DW: Where do short stories fit within your life as a reader?
AT: I was introduced to and really came to love so many of my literary heroes from the short story: from Borges and Kafka to James Baldwin, Flannery O’Connor, Grace Paley, Lorrie Moore, George Saunders, Aimee Bender, and the list, thankfully, goes on and on. I read them and teach them all the time. There is an obvious appeal: you can start and finish a story over a cup of coffee or in the bath or before bed. And just like that, this complete thing is now living in your mind where it can hang out on its own, or interact with other, fully or half-formed things, influence the way you think about the world. And if you want, you can read the same story again in a short enough period of time, and it takes on more color and complexion, more definition to help you understand and relate to circumstances and events both inside and outside the text. What more could you ask for?
DW: How will you be celebrating National Short Story Month this May?
AT: I have the pleasure of teaching literature and creative writing at a small college in Massachusetts, so May is a wonderful time to celebrate National Short Story Month as we revise and reflect on the work we’ve been reading and writing. In my creative writing class, we not only share our short story revisions, but we comprise a collective list of stories that we didn’t read for the class—gifting these recommendations to each other—and begin to scratch out the beginnings of our next writing projects. Whenever possible, I like to end courses with beginnings, and in this case, we have new stories to write and to read—a fitting way to celebrate this most worthy month!
DW: Thank you very much for your time!
AT: It was a thrill to think and to write about the short story. Thank you so much for the opportunity and for being such a champion of the genre!

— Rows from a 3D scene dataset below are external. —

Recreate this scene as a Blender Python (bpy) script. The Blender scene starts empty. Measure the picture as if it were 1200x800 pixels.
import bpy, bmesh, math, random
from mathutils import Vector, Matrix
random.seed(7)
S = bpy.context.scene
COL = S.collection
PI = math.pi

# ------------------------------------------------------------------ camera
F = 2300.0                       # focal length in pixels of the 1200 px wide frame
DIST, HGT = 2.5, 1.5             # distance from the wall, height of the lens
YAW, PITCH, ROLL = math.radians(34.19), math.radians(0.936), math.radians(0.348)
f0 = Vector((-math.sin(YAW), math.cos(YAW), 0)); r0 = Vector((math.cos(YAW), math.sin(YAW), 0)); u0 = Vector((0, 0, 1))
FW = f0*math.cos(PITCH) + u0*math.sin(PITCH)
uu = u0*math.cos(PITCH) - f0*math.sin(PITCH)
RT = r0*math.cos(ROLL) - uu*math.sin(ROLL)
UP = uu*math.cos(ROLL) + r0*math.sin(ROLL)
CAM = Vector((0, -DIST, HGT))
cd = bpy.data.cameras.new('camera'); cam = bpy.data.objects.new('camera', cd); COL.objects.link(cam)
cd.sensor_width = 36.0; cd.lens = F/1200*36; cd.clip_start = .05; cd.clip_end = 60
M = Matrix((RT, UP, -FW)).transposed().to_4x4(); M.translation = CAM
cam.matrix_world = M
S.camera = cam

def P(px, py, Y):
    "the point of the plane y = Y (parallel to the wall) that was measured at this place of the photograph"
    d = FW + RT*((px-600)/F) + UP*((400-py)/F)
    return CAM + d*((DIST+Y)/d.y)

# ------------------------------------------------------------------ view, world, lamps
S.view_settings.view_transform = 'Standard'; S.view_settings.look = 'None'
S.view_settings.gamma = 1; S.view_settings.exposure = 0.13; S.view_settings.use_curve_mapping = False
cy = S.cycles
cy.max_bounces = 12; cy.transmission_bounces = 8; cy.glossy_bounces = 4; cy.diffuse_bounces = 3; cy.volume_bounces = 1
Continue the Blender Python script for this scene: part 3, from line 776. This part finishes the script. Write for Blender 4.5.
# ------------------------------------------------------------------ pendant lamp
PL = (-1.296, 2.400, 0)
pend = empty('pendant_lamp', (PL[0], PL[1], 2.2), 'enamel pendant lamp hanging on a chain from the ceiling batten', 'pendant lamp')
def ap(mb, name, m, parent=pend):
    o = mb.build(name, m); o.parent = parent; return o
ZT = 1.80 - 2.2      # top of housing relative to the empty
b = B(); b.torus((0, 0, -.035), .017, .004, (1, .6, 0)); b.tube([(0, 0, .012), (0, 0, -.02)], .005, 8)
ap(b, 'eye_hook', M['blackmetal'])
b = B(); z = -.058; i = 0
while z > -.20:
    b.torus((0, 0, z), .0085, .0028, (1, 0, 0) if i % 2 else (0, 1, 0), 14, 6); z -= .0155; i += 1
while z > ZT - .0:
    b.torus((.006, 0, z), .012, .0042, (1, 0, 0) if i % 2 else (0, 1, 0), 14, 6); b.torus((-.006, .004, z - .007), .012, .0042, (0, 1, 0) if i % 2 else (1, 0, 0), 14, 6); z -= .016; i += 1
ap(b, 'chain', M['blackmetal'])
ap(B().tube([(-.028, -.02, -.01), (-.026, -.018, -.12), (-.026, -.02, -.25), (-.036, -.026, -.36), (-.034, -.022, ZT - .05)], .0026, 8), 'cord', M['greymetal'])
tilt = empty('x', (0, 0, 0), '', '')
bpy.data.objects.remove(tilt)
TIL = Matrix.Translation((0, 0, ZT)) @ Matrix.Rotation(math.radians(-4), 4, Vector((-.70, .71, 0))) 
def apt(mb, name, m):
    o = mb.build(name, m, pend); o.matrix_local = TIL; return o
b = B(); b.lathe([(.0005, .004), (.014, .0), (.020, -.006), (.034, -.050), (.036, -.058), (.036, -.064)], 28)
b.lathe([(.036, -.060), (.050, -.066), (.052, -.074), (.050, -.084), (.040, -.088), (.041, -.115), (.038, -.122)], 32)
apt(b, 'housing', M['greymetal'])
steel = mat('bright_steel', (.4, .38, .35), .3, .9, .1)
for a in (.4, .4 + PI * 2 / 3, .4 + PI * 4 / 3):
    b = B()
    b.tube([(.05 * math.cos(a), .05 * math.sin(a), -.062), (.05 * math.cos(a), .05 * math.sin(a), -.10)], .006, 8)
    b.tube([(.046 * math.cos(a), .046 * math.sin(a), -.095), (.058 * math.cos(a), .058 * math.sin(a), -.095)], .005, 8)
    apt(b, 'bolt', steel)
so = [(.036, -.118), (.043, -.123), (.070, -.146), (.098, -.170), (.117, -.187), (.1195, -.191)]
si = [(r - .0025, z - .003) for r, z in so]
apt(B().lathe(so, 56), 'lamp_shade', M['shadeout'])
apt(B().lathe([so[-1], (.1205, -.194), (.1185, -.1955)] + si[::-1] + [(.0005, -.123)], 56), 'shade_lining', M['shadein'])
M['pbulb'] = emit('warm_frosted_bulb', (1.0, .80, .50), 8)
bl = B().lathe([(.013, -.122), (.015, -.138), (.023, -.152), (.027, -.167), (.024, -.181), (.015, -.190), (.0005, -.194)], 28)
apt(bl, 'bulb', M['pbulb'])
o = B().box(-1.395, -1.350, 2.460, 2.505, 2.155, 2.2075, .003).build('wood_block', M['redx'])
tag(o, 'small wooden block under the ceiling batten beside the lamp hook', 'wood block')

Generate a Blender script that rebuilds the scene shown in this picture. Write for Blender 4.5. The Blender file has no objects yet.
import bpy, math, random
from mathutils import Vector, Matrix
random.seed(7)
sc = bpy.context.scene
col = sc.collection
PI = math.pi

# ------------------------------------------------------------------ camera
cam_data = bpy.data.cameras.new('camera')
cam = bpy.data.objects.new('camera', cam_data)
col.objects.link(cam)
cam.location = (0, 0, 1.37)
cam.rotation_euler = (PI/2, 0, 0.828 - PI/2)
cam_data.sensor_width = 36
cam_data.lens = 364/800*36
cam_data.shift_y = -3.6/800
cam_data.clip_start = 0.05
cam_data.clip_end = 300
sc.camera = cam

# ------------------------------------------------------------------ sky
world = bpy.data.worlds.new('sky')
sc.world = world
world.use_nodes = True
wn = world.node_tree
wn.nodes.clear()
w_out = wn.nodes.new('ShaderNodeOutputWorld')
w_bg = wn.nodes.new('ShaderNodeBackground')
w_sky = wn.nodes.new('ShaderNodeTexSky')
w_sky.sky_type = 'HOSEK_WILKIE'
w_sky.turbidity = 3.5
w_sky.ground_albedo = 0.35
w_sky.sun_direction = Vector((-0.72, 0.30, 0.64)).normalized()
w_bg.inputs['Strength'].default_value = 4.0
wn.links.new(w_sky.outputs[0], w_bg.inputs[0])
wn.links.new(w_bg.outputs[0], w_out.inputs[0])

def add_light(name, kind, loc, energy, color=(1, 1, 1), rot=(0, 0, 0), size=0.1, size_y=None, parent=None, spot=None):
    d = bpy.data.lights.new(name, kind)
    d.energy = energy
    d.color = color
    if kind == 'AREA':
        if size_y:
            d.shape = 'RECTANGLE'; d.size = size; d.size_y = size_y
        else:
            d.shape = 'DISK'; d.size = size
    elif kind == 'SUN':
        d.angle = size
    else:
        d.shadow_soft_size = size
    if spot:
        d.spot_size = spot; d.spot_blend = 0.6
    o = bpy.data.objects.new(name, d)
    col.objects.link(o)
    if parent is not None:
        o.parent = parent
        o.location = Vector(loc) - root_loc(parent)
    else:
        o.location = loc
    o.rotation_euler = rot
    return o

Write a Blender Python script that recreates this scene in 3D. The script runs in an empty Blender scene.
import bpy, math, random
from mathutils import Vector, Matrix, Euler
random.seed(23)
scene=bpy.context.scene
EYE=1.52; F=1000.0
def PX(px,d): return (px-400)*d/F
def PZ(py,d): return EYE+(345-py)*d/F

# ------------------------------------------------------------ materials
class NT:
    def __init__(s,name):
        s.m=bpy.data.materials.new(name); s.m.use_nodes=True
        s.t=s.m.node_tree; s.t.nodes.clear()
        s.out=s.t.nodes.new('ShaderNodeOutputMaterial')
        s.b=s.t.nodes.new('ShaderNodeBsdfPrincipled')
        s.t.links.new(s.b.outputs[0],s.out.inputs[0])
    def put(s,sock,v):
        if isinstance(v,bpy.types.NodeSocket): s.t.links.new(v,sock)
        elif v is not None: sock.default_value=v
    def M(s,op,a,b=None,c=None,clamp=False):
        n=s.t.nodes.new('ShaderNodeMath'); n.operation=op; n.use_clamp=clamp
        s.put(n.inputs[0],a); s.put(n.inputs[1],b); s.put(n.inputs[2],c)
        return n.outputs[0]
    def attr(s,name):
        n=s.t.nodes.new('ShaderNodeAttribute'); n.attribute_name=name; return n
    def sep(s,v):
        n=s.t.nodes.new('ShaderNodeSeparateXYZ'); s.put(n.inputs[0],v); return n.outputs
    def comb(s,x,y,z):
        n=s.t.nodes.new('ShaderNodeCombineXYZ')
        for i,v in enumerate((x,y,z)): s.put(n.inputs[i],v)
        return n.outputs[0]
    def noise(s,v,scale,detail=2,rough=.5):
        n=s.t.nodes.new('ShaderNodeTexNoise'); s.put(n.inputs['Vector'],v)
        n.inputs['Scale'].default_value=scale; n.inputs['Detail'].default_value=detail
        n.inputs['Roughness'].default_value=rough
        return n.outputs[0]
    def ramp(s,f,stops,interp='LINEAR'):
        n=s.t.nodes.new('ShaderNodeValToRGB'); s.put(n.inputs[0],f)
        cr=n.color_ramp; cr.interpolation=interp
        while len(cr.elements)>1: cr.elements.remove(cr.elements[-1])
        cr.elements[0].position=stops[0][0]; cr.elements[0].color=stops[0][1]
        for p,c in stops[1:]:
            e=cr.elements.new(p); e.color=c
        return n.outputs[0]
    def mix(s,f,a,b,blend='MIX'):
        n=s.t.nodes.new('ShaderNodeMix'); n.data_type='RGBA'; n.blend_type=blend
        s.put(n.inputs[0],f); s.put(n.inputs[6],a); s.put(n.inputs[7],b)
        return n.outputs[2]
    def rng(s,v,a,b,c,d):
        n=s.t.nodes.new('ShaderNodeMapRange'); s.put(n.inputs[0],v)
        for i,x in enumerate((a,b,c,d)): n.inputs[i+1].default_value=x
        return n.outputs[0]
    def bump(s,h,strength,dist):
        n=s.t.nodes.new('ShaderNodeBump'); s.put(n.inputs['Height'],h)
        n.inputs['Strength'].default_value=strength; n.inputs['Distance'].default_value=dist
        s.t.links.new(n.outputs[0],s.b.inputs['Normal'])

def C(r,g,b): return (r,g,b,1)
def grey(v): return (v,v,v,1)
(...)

Aaron Tillman is a fiction writer and 2018 Pushcart Prize nominee. He is Associate Professor of English at Newbury College and Director of Newbury's Honors Program. His short story collection, Every Single Bone in My Brain, was published by Braddock Avenue Books in July of 2017, and his book of criticism, Magical American Jew: The Enigma of Difference in Contemporary Jewish American Short Fiction and Film, was published by Lexington Books in November 2017. Aaron received a Short Story Award for New Writers from Glimmer Train Stories and won First Prize in the Nancy Potter Short Story Contest at University of Rhode Island. Two pieces of his flash fiction were nominated for inclusion in The Best Small Fictions of 2015 anthology, and his novel was a finalist in the 2016 Molly Ivors Prize for Fiction. His stories have appeared in Mississippi Review, Glimmer Train Stories, Sou'Wester, upstreet, The Tishman Review, The Madison Review, Arcadia Magazine, The Carolina Quarterly, great weather for MEDIA, Prick of the Spindle, Burrow Press Review, and elsewhere. He has recorded two stories for broadcast on the Words & Music program at Tufts University and another for Functionally Literate Radio. His essays have appeared in The Writer's Chronicle, Studies in American Humor, Symbolism, The CEA Critic, and The Intersection of Fantasy and Native America (Mythopoeic 2009).